In resisting the colonists [100 years ago], the Arabs were broadly divided into two camps: the rejectionists and the integrationists.

The rejectionists were predominately Islamists and Salafis: the group that saw the Arab world's humiliation and defeat as a consequence of its abandonment of the righteous path prescribed in the Qu'ran and the Prophet Mohammed's sunna.

The integrationists, on the other side of the intellectual spectrum, saw the Arabs' defeat as a consequence of their lagging behind in all aspects of modern thinking; they saw a dire need for the integration of western modernity into the traditional Arabic/Islamic culture. As one notable integrationist - Taha Hussein, the legendary Egyptian education minister in the early 20th century - put it: "it's the enlightenment".

And somehow he was polite enough not to add, "..., stupid" at the end of it.

Well, no prize if you can guess which side is winning now. But for a while, in the early Cold War era, the opposite outcome looked more likely. Two dates figure in that development: 1956 -- there's that year again -- and 1967.

The whole experiment came to an end when Nasserism fell in June 1967 - the Arabs' worst defeat against Israel.

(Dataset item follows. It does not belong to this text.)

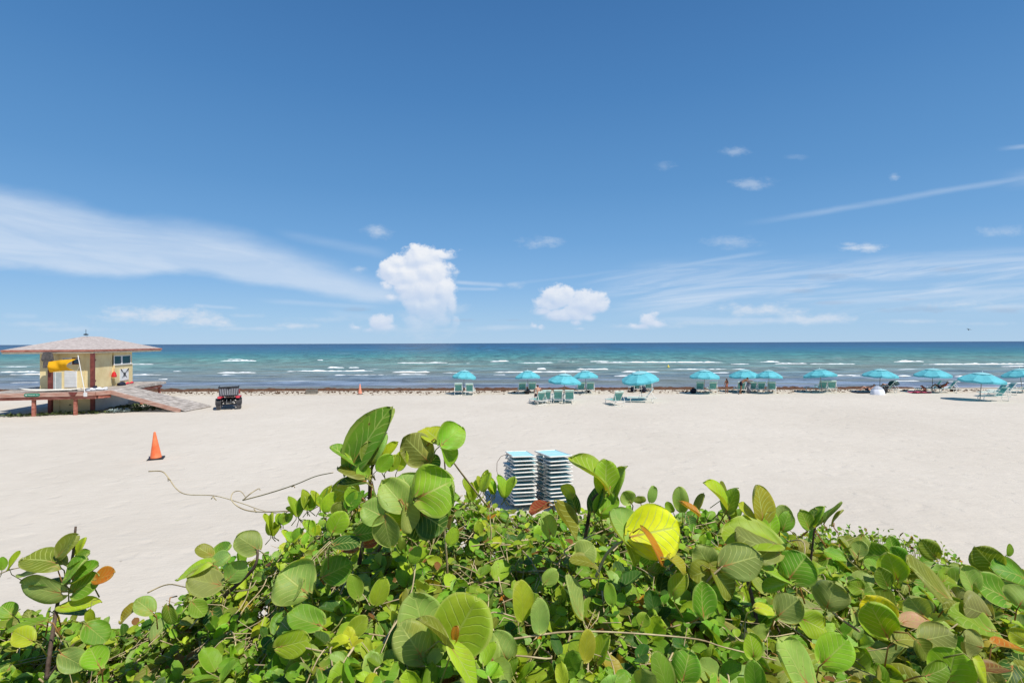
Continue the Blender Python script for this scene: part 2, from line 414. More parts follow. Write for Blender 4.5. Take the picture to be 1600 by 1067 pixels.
foam = noise(nt, vec(nt, PX*0.09, PY*0.75, 1.0), 1.0, 7, 0.68, 0.4)
fm = foam.smooth(0.60, 0.72)*PY.smooth(52.0, 60.0)*PY.smooth(260.0, 130.0)*0.8
edge = (PY + (noise(nt, vec(nt, PX*0.2, 0.0, 0.0), 1.0, 4, 0.6)-0.5)*1.6)
fe = edge.smooth(51.1, 51.6)*edge.smooth(52.6, 51.9)*noise(nt, vec(nt, PX*0.3, PY, 1.0), 1.0, 3, .6).smooth(0.4, 0.55)*0.6
wc = noise(nt, vec(nt, PX*0.03, PY*0.06, 1.0), 1.0, 3, 0.6).smooth(0.70, 0.76)*PY.smooth(150.0, 200.0)*PY.smooth(900.0, 500.0)*0.5
fmx = fm.max(fe).max(wc)
cw = mx(nt, fmx, cw, (0.82, 0.84, 0.84))
nt.links.new(cw, b.inputs['Base Color']); b.inputs['Roughness'].default_value = 0.32; b.inputs['Specular IOR Level'].default_value = 0.10
bp = N(nt, 'ShaderNodeBump'); bp.inputs['Strength'].default_value = 0.9; bp.inputs['Distance'].default_value = 0.35
nt.links.new((chop*0.8 + chop2*1.8 + noise(nt, P, 2.5, 4, 0.6)*0.12).o, bp.inputs['Height']); nt.links.new(bp.outputs[0], b.inputs['Normal'])
ys = []; y = 49.0
while y < 240: ys.append(y); y += max(0.42, (y-49)*0.011)
ys += [260, 300, 360, 450, 600, 900, 1500, 3000, 8000, 24000]
vs = []; fs = []; NX = 260
def wave(x, y):
    a = 0.0
    k = sstep(52, 64, y)*(1-0.4*sstep(120, 220, y))
    ph = y*0.62 + 1.9*mnoise.noise(Vector((x*0.02, y*0.02, 0))) + 0.7*mnoise.noise(Vector((x*0.09, 0, 5)))
    a += 0.13*(max(0, math.sin(ph))**2.5)*k*(0.6+0.8*mnoise.noise(Vector((x*0.03, y*0.05, 9)))+0.4)
    a += 0.07*mnoise.noise(Vector((x*0.25, y*0.9, 1)))*k + 0.05*mnoise.noise(Vector((x*0.7, y*2.0, 2)))*k
    return a - 0.10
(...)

The subsequent decade was one of complete reversal. The secular momentum of the Nasserite era was reversed. Anwar Sadat, Nasser's successor, put his political bet on the Islamic - rejectionist - movement.

It's reflexive on my part to reject simplistic explanations of Arab/Muslim rage that root it all in "the existence of Israel," or to allow that, even if that turns out to be true, it legitimizes the least action done in the name of that rage. But it's also pertinent to ask, in a calm and reasoned way, what shape would the Middle East be in today if the 1967 war never had happened?

Perhaps not much different. The Middle East still would have been what it was anyhow, in addition to the schism outlined in the article: A battlefield in the Cold War. In the early years, people often forget, Israel was on the socialist side and the Americans were friendly to the indigenous Arab powers and diplomatically hostile to the fading European imperial nations.

But that quickly changed, and the Middle East provided classic examples of the bad bargains the Americans made for the sake of anti-communism, both in terms of aligning ourselves against legitimate popular aspirations and suffering all manner of abuse and fecklessness and blood-bespattering from nominal allies.